Only the lines from the start of the material through the line containing "COL = S.collection" are to be extracted, exactly as they appear.
%%
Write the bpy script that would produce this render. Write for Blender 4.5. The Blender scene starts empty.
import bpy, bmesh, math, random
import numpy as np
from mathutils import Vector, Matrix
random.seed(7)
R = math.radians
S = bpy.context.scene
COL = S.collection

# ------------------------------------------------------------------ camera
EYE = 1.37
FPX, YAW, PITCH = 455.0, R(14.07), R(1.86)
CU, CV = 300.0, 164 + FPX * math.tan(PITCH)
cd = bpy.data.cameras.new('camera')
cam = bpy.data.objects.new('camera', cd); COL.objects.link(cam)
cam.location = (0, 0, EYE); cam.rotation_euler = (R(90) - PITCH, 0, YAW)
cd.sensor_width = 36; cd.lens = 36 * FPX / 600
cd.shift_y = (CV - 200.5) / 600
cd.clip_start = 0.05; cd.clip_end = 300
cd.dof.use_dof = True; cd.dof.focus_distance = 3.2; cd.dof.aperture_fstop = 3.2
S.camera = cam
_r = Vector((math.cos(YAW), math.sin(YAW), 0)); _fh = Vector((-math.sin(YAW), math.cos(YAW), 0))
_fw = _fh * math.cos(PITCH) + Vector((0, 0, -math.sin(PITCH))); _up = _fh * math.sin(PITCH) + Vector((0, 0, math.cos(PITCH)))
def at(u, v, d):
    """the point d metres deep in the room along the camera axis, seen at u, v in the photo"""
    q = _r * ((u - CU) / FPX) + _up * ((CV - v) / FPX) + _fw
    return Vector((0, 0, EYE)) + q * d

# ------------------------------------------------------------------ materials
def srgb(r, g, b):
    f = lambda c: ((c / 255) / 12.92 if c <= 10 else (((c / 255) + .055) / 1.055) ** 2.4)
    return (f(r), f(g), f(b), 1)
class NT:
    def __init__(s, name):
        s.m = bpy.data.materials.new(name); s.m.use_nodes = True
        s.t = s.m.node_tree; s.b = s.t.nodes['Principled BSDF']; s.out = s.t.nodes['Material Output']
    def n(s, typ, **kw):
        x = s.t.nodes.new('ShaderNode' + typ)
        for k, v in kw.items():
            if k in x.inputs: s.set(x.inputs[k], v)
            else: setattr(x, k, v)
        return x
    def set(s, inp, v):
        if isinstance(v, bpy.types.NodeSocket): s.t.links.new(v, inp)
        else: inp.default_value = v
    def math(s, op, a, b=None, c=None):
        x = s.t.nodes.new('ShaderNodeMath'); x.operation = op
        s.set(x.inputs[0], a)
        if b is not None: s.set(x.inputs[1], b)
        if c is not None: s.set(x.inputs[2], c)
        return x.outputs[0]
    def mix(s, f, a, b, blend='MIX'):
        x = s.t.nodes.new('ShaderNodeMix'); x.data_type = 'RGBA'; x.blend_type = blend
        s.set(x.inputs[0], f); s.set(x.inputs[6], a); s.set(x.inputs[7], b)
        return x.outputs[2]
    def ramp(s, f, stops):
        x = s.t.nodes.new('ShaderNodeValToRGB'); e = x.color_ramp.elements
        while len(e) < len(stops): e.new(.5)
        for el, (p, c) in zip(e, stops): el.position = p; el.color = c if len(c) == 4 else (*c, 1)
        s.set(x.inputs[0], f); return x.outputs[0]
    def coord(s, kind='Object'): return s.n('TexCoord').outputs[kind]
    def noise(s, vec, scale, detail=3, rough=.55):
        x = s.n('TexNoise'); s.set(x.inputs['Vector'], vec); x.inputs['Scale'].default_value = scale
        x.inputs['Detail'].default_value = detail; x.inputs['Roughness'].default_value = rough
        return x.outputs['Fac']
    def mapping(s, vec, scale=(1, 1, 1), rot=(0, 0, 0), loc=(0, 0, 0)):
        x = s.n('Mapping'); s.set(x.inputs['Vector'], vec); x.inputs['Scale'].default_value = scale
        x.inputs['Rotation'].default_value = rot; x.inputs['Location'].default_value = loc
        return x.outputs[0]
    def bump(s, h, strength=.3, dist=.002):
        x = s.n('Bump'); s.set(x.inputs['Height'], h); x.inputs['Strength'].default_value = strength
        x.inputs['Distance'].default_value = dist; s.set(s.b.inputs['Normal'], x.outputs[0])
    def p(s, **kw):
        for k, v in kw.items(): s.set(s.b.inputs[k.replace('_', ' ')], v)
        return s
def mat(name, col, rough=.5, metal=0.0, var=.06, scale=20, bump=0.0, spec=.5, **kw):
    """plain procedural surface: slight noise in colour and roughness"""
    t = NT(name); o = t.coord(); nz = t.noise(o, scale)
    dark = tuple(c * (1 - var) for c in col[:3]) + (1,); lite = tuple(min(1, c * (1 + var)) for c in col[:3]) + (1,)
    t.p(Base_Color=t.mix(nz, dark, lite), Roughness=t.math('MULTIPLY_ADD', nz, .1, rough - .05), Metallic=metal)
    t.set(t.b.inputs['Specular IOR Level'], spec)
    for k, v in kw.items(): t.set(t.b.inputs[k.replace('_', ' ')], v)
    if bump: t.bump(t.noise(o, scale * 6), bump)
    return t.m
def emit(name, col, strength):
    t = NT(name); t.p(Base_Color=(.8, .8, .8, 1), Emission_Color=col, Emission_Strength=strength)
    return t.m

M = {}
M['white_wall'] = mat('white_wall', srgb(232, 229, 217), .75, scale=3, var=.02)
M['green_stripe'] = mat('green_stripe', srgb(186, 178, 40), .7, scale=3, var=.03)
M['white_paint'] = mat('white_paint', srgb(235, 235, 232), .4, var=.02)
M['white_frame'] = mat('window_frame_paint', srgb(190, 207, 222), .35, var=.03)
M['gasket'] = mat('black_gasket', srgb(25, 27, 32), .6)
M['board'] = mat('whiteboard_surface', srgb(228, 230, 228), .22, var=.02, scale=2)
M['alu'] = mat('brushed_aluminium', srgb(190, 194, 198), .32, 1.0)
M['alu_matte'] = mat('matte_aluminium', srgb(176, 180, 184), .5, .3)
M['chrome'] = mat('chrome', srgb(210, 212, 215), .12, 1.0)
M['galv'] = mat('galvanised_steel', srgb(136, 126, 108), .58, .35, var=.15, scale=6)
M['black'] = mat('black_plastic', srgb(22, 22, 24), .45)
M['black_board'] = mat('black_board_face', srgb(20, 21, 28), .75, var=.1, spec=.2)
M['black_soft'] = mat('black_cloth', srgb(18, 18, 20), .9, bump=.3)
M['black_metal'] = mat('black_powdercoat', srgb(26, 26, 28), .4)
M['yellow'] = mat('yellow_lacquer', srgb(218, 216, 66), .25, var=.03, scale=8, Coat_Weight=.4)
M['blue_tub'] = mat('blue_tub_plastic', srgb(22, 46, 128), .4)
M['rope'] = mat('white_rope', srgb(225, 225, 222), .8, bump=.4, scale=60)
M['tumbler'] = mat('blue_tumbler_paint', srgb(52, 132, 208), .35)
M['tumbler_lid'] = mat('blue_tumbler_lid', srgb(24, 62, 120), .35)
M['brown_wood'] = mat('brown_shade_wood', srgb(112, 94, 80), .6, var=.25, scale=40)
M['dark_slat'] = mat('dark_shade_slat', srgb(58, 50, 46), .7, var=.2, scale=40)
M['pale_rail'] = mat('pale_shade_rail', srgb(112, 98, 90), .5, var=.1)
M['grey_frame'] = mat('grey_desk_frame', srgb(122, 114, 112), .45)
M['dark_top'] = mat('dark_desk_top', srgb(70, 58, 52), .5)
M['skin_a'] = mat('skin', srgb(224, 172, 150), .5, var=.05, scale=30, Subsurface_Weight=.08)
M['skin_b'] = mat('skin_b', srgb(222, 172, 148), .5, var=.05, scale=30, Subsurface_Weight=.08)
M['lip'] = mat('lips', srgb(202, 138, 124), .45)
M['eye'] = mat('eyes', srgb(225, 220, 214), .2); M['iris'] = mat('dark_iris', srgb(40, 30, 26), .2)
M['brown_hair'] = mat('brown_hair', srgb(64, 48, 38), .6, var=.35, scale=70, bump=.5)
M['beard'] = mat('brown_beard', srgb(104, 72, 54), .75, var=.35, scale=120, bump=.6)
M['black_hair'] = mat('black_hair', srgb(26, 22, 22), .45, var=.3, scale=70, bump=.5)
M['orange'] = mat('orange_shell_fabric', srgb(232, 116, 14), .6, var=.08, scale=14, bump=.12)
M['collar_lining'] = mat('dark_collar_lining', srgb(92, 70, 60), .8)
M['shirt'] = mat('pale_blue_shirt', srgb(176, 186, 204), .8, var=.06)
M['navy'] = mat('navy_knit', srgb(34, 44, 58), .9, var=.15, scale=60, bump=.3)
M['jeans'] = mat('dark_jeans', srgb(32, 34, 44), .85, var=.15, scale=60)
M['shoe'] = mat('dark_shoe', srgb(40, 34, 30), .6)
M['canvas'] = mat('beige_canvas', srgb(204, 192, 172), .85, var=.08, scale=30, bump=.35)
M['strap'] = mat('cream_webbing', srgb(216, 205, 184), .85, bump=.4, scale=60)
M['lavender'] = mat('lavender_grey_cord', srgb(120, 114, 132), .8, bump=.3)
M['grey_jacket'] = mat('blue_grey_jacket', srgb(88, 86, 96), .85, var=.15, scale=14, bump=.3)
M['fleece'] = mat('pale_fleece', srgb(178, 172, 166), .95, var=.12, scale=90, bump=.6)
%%
* The answer
Write the bpy script that would produce this render. Write for Blender 4.5. The Blender scene starts empty.
import bpy, bmesh, math, random
import numpy as np
from mathutils import Vector, Matrix
random.seed(7)
R = math.radians
S = bpy.context.scene
COL = S.collection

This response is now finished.